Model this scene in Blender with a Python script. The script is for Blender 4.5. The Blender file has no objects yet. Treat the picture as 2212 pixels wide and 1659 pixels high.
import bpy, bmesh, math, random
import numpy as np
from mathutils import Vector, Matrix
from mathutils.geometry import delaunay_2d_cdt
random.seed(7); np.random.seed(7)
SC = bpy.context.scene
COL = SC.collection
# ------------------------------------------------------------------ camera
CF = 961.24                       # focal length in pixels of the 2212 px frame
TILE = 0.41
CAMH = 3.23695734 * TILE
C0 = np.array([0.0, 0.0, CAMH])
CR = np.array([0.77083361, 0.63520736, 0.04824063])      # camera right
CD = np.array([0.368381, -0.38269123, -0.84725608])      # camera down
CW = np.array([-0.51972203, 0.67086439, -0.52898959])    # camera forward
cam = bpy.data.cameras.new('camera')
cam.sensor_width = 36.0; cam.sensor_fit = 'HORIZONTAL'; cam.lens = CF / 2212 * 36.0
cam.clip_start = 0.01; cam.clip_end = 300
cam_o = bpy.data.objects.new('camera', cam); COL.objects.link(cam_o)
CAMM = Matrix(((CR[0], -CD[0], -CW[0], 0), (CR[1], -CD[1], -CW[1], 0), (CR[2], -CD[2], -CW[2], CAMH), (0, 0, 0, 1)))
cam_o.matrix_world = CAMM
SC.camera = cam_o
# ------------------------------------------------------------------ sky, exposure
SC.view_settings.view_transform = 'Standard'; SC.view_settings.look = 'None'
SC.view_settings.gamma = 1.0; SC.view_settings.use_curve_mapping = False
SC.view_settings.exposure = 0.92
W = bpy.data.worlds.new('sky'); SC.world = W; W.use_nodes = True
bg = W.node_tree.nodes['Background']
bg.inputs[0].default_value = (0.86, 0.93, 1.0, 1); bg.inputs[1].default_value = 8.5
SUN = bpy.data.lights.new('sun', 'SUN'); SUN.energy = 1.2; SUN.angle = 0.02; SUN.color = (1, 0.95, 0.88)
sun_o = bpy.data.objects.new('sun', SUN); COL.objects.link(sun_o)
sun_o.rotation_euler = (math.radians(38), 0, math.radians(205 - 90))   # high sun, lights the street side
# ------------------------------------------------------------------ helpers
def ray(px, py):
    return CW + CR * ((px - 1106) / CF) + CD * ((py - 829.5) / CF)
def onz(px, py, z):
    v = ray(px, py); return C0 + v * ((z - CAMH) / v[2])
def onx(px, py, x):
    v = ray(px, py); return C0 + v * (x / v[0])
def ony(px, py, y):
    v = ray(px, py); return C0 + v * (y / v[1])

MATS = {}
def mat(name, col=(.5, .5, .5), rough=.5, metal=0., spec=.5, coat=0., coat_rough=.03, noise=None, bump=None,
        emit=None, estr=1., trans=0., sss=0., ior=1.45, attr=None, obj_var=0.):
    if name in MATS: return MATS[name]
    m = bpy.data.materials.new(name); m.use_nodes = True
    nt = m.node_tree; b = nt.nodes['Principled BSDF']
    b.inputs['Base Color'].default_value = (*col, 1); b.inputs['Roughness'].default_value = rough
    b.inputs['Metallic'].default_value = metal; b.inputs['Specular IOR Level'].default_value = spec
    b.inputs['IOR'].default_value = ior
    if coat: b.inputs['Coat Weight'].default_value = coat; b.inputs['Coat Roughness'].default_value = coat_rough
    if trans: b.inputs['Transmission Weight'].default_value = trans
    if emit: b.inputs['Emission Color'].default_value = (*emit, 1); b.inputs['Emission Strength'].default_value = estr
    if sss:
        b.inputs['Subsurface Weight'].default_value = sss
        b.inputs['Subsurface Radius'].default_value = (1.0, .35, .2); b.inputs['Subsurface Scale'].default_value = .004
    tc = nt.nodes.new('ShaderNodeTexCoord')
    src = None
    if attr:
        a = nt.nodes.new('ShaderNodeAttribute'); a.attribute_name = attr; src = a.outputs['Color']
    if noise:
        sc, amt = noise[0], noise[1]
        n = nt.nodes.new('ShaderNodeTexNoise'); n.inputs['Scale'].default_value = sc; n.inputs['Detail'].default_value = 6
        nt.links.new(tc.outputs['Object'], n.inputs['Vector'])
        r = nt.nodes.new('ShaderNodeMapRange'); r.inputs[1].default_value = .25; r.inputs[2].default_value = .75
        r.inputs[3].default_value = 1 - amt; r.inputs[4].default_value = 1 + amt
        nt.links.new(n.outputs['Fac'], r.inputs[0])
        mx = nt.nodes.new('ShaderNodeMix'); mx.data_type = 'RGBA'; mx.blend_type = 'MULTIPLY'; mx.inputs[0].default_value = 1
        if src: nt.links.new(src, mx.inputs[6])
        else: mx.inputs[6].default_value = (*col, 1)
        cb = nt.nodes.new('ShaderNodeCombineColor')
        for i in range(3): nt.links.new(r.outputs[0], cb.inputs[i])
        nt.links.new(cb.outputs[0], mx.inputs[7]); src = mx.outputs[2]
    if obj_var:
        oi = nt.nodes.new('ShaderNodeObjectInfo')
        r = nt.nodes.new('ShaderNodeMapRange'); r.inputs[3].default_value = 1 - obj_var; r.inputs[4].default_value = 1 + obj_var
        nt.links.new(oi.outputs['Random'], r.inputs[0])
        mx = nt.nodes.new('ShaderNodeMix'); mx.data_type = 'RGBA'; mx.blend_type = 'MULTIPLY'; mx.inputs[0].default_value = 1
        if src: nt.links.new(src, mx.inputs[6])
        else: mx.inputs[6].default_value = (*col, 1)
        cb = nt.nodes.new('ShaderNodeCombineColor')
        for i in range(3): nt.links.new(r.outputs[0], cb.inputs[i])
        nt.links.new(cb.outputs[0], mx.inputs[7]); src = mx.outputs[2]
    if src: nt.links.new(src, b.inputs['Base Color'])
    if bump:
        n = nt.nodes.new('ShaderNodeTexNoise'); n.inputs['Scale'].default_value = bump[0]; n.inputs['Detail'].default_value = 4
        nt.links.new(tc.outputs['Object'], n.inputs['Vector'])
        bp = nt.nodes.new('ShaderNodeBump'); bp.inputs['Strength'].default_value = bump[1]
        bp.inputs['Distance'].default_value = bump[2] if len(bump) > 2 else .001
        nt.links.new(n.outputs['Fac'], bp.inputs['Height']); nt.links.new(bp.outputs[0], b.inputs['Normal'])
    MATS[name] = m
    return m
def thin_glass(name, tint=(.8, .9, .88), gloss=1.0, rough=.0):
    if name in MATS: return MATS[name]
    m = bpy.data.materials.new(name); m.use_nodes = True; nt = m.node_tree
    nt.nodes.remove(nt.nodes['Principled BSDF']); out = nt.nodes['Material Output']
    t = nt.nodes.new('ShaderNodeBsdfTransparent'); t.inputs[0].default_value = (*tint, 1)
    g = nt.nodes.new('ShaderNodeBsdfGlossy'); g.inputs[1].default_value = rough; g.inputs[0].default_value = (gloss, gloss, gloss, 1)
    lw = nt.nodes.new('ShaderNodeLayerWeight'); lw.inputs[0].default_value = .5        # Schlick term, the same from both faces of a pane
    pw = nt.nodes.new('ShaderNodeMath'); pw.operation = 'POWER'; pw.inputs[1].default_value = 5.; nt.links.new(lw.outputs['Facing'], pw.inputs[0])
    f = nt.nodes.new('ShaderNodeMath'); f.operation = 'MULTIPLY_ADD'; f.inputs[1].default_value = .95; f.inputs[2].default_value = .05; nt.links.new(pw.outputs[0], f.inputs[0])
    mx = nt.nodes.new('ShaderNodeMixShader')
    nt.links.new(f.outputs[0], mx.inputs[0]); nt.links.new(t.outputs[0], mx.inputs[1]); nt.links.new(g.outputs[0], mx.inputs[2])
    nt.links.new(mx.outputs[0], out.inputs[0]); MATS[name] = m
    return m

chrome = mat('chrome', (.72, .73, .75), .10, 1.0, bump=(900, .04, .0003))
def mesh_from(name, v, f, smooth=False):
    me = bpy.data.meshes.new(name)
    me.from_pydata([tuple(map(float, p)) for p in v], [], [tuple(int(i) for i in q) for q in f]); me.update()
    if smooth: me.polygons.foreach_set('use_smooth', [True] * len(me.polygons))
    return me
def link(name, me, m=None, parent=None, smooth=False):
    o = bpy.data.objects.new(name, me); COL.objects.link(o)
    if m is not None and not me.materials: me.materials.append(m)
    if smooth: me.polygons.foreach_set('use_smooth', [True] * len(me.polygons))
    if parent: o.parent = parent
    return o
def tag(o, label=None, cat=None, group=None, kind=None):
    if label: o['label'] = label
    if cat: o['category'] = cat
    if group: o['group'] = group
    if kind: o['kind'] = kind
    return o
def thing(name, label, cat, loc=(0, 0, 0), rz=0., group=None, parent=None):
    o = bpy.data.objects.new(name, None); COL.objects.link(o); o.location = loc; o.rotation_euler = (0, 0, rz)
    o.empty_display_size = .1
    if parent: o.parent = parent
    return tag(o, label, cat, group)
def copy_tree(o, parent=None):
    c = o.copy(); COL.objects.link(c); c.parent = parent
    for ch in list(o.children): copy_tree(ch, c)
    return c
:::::
Exercise directions.
Pull out every line in the material above where "pixels" occurs.

Response to this task.
Model this scene in Blender with a Python script. The script is for Blender 4.5. The Blender file has no objects yet. Treat the picture as 2212 pixels wide and 1659 pixels high.
CF = 961.24                       # focal length in pixels of the 2212 px frame